The book is filled with clever, low-cost hacks that anyone can implement. A team frustrated by a lack of vertical brainstorming surfaces might tape large sheets of paper to a window, instantly creating a transparent, collaborative canvas. Another group, needing to create a distinct project area within an open office, might build a temporary wall out of cardboard boxes or use rolling coat racks as movable partitions. The key is to treat every change as an experiment, not a permanent solution.
The authors share stories of teams building their own standing desks out of cinder blocks and wooden planks. The goal isn't to create a perfect piece of furniture, but to run a quick, cheap test: does a standing posture improve our team's energy and workflow? This process of continuous experimentation—trying something for a day or a week, observing its effect on behavior, and then adapting—democratizes workspace design. It gives ownership of the environment back to the people who use it every day, empowering them to shape a space that truly serves their work.
Conclusion
Narrator: The single most important takeaway from Make Space is that our physical environment is not a passive container but an active lever for shaping thought, behavior, and collaboration. The book demonstrates that by being intentional about the spaces we create—by making them movable, varied, and adaptable—we can systematically create the conditions for better ideas and more effective teamwork to emerge.

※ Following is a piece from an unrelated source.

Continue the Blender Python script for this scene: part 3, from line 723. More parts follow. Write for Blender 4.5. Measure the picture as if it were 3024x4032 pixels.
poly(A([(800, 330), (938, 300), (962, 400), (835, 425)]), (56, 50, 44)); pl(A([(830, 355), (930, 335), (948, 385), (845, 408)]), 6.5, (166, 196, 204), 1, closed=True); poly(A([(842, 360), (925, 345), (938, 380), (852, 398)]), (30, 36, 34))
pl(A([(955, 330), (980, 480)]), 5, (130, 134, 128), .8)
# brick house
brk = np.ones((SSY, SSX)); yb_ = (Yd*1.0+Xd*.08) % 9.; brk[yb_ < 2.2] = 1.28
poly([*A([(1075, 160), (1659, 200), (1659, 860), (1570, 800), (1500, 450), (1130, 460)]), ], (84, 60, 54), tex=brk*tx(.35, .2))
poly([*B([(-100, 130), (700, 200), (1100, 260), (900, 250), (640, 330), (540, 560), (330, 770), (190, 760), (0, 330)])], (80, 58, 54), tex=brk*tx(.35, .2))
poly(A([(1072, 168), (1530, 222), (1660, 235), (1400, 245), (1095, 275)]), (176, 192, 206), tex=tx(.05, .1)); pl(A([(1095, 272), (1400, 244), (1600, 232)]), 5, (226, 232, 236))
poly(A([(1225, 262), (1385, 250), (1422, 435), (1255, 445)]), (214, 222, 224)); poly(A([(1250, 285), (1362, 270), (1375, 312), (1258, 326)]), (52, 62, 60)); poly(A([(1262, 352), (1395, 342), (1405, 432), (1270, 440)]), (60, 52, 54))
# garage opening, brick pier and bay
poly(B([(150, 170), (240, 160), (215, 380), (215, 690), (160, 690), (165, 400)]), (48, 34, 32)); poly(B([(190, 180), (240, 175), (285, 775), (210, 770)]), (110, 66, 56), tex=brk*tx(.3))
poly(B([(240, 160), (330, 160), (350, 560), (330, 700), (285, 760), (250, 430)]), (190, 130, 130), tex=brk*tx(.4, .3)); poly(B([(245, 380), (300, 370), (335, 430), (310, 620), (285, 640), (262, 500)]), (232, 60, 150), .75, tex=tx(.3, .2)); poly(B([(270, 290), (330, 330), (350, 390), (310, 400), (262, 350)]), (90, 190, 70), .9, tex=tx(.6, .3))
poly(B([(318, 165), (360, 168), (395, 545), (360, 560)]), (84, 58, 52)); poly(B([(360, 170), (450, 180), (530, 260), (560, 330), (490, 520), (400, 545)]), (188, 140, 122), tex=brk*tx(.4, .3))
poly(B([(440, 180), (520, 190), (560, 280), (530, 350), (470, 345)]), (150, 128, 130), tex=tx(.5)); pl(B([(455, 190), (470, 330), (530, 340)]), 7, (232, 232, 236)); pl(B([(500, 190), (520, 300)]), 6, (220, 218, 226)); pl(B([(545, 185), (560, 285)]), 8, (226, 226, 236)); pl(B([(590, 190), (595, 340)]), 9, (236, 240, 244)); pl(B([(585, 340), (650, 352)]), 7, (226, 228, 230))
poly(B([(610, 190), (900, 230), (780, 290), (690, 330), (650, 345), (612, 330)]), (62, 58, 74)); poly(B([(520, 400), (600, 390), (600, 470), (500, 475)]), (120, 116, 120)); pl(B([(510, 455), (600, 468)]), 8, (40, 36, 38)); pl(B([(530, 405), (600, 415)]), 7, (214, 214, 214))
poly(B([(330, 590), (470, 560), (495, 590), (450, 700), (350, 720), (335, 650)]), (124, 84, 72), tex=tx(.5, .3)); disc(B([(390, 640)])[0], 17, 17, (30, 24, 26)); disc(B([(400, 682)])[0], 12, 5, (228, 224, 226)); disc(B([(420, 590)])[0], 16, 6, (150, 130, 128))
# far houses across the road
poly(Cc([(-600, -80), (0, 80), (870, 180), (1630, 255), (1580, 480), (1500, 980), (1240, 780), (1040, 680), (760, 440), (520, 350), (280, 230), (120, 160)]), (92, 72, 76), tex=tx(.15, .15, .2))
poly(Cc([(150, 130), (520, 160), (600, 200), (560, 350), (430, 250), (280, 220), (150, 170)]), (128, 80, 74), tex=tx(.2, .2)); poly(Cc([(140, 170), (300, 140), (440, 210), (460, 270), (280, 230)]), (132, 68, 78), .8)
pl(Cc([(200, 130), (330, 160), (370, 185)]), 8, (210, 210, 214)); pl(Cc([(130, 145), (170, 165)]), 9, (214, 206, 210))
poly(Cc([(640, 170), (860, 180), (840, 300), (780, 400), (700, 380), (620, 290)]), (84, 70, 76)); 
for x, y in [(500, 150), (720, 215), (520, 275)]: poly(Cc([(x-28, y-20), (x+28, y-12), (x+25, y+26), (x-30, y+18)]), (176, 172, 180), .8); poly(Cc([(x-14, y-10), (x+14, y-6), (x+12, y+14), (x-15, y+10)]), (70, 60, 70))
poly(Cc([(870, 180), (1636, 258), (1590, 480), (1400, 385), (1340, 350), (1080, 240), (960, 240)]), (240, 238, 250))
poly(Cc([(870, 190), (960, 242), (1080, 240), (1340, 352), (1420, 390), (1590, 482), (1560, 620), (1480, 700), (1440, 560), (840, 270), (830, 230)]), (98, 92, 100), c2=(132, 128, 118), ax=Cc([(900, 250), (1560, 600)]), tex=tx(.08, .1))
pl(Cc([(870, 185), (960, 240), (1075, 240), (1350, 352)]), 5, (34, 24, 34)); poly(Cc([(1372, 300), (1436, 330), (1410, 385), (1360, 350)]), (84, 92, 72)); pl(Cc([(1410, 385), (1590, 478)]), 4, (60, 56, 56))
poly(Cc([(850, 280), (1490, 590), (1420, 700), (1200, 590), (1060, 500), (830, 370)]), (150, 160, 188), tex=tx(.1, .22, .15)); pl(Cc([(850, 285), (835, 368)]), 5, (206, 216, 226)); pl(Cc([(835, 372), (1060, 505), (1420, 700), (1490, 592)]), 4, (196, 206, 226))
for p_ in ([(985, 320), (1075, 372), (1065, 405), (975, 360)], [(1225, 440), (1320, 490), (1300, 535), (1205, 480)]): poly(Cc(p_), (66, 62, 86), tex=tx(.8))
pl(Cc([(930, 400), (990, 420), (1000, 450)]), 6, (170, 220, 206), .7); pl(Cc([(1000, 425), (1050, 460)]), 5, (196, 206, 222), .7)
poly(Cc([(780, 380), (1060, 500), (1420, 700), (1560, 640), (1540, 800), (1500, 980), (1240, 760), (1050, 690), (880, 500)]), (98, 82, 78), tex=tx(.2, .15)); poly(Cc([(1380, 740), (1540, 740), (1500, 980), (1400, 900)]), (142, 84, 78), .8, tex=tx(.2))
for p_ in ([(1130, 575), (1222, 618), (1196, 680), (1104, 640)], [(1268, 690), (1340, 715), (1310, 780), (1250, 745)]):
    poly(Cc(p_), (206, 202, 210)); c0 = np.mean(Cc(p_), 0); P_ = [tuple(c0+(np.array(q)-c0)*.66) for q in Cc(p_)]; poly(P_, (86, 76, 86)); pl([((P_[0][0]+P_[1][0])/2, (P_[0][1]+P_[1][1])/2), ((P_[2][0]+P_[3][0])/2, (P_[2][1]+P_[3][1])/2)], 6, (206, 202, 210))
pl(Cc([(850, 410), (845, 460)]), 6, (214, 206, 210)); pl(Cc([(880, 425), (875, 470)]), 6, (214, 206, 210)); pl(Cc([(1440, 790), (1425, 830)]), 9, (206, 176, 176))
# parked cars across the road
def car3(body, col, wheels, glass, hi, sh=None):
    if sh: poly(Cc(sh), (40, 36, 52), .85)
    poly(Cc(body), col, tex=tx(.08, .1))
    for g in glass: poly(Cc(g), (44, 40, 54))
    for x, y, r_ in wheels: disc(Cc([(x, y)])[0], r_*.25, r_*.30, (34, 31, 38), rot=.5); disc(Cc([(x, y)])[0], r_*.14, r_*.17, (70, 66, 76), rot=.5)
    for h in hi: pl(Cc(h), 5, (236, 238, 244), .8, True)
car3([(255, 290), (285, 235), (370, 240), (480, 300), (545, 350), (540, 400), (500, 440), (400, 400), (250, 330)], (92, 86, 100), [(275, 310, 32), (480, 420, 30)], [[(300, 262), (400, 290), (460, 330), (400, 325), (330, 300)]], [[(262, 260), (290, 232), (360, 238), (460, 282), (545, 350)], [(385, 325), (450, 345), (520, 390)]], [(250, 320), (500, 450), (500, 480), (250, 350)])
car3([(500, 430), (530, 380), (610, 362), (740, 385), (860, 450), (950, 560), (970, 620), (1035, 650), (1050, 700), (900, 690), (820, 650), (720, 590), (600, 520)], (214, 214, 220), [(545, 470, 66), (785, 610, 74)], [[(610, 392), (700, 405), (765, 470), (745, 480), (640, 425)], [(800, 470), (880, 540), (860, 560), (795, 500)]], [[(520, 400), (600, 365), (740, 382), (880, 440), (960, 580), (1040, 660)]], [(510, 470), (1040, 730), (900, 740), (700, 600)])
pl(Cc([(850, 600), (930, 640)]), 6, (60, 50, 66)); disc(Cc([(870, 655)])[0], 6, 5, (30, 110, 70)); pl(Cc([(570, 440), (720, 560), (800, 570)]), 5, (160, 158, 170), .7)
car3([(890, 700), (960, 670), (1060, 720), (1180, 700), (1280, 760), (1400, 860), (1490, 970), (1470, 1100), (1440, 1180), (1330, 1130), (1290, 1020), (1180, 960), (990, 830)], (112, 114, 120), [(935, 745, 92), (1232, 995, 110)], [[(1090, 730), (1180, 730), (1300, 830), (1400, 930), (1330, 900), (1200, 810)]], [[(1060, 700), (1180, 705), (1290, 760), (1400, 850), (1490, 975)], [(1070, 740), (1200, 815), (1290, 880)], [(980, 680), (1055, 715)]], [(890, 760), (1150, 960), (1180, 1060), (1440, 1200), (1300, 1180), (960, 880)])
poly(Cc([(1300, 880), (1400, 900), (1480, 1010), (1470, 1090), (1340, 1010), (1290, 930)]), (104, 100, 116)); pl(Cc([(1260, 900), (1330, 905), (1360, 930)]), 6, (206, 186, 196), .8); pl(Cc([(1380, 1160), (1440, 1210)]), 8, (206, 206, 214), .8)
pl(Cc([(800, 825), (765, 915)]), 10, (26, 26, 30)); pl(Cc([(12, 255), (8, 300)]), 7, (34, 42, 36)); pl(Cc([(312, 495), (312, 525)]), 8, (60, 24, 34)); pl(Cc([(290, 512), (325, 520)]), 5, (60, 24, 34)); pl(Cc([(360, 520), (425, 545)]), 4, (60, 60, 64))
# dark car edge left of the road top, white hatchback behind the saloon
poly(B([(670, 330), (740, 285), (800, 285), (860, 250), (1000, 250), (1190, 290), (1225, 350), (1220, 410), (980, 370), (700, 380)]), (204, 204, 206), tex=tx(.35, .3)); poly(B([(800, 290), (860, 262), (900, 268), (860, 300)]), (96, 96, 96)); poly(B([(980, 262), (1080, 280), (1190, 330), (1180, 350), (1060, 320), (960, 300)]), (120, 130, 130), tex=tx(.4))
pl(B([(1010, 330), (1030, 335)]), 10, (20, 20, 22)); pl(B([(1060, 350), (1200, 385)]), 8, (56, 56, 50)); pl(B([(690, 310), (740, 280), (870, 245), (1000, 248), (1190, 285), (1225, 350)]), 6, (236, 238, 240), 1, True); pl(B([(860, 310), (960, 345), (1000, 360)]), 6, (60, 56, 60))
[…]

Ultimately, the book’s most challenging idea is its quiet critique of corporate and institutional rigidity. It forces us to ask why our workplaces are so often designed for predictability and control rather than for creativity and adaptation. The final challenge it leaves with the reader is not just to rearrange some furniture, but to adopt an entirely new mindset: to see your own workspace, whether it’s a small cubicle or an entire office floor, as a living prototype that you have the power and the permission to change, test, and improve in the constant pursuit of better ideas.